The restricted functionality of the device protocol decides against this solution. It sits over the application level of the TCP/IP stack. If there is a command or application not implemented in the adapter firmware, it is impossible to write an according network program.

Because the device protocol of such a serial to Ethernet adapters isn't portable, this cannot become a solution for a common Z80 TCP/IP-interface.

The same problem exists with other MCU's like PIC's, AVR's or ARM's, which can do the TCP/IP-stack for a Z80 system. Without an exactly defined hard- and software-interface for both sides on one layer of the TCP/IP-stack, an universal TCP/IP binding for a Z80 system will never exist. This development effort must be done twice : this requires a lot of time, experience and knowledge.

You need a generic protocol in order to program without restrictions, if you use external hardware!

 


Hardware TCP/IP-Stack + Ethernet Controller

In 2003, I discovered the first information about the chips of the company "WIZnet", which had managed a complete TCP/IP-stack in an integrated circuit. That went in the direction, favored by me : the lowest time-critical and complex layers of the TCP/IP-stack reside in external hardware, and the KC85 must send and receive network data with a corresponding protocol (RFC) "only".

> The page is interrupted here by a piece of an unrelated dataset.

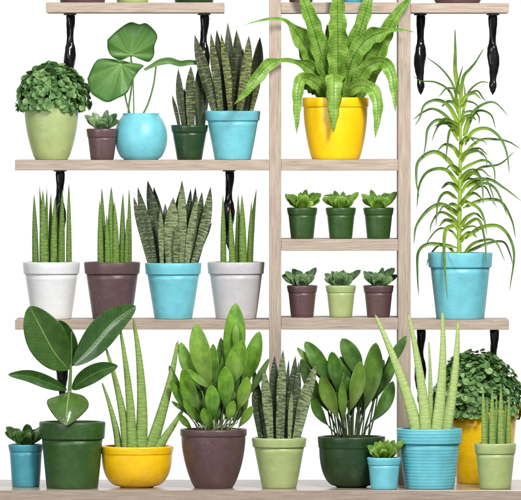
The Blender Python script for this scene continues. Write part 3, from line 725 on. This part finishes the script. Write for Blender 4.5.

Hardware TCP/IP Stack + Ethernet Controller

In October 2006, I bought an experimental board with a WIZnet chip and started the KCNet project later:

2007 - 2008:  KCNet - Native TCP/IP Stack for Z80 Systems

  • Ralf Kästner
  • Z80 PIO
  • BSD like Socket API
  • Z80 Assembler

This way of connecting a Z80 system over a fast parallel connection to a hardware TCP/IP-stack removes all disadvantages of the other solutions : no red markers, what a surprise :-) :

freely programmable - very good
memory usage - very low
system load through the stack - no
stability and reliability - yes
other computer or server needed - no
system load through network activity - no
transfer speed of network data - high
response time and usability - very good
communication capabilities - very good
implementation of standard RFC-protocols - yes
convenient API for network programming - yes
compatibility with other Z80 systems - very good
login / authentification / connection - no
The TCP/IP stack is offloaded from the system, and the Z80 processes the network program on top of the TCP- or UDP-layer normally. The  system load remains at the level of an application program, because the hardware does the difficult and time-consuming work of the TCP/UDP-, IP- and network protocol-layers.

The Z80-PIO hands over the network data to the stack, and ensures high bidirectional transfer-speed with a very simple hardware-handshake. Because the PIO is a standard peripheral circuit for Z80 systems, the hardware-interface is highly portable.

With the existing API, the TCP/IP-stack behaves like memory for the Z80 system, and can be used very easy. The high-level socket CALL's let application programming be a snap for network programmers.

The 4 channels of the WIZnet stack can be programmed on the TCP/UDP transport layer, but on the IP-layer or network-layer (MAC) too.

For academic reasons, it would even be possible to write the stack in software and use the MAC-layer of the stack as connection to the network (hybrid mode), where the hardware limitation to 4 sockets no longer exists.

The low-level commands of the hardware interface form a generic protocol, and do not restrict a programmer in doing anything with the stack.

The software, which is required in order to use the stack, may be included in each network program, due to the small size. There is, compared to the first two solutions, almost no memory consumption.